Moreover, there are only three Wisconsin-based organizations that CEA lists as members—Wisconsin Manufacturers and Commerce, Wisconsin Motor Carriers Association, and Wisconsin Industrial Energy Group. But these are heavy-hitting industrial and large commercial trade associations, none of which represent the everyday residential energy consumers that CEA listed on its petition. And none of these three Wisconsin-based groups are even amongst those affected by the residential and small commercial rate hikes at issue in the MG&E proposal.

Thus, there can be no truth to CEA’s claim that is the “voice of the energy consumer” when it comes to Wisconsin.

CEA is Running Scared, But What Does that Mean for Consumers?
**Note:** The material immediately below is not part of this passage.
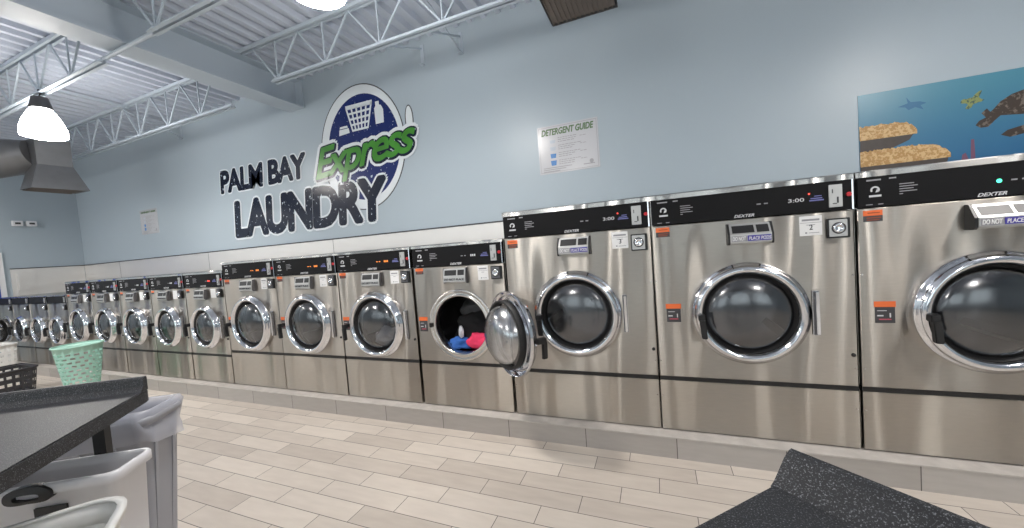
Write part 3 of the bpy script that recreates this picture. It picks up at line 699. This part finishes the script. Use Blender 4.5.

Oddly, even though the petition had already been rejected by the Public Service Commission, CEA still saw fit to submit a formal letter a few weeks ago withdrawing its comments from the two cases.

While conceding defeat on the petition, it closes its letter with a request for a “sensible, balanced approach” to electricity pricing in Wisconsin.

But this statement is the crux of the problem with CEA’s involvement in these cases. As countless opponents of the rate restructuring have made clear, the proposals pending in Wisconsin are anything but balanced. If CEA were truly “the voice of the energy consumer” then the petition would have opposed the rate restructuring, rather than supporting it.

One thing is for sure, the petition shines a spotlight on the duplicity of fossil fuel-backed lobbying organizations increasingly claiming to represent grassroots interests. As State Representative Chris Taylor pointed out with respect to the MG&E proposal, “public input is supposed to be a really important piece of consideration in rate cases.”

But the events of the last few weeks reveal only one clear thing about CEA — just how ill-equipped they are to represent that public.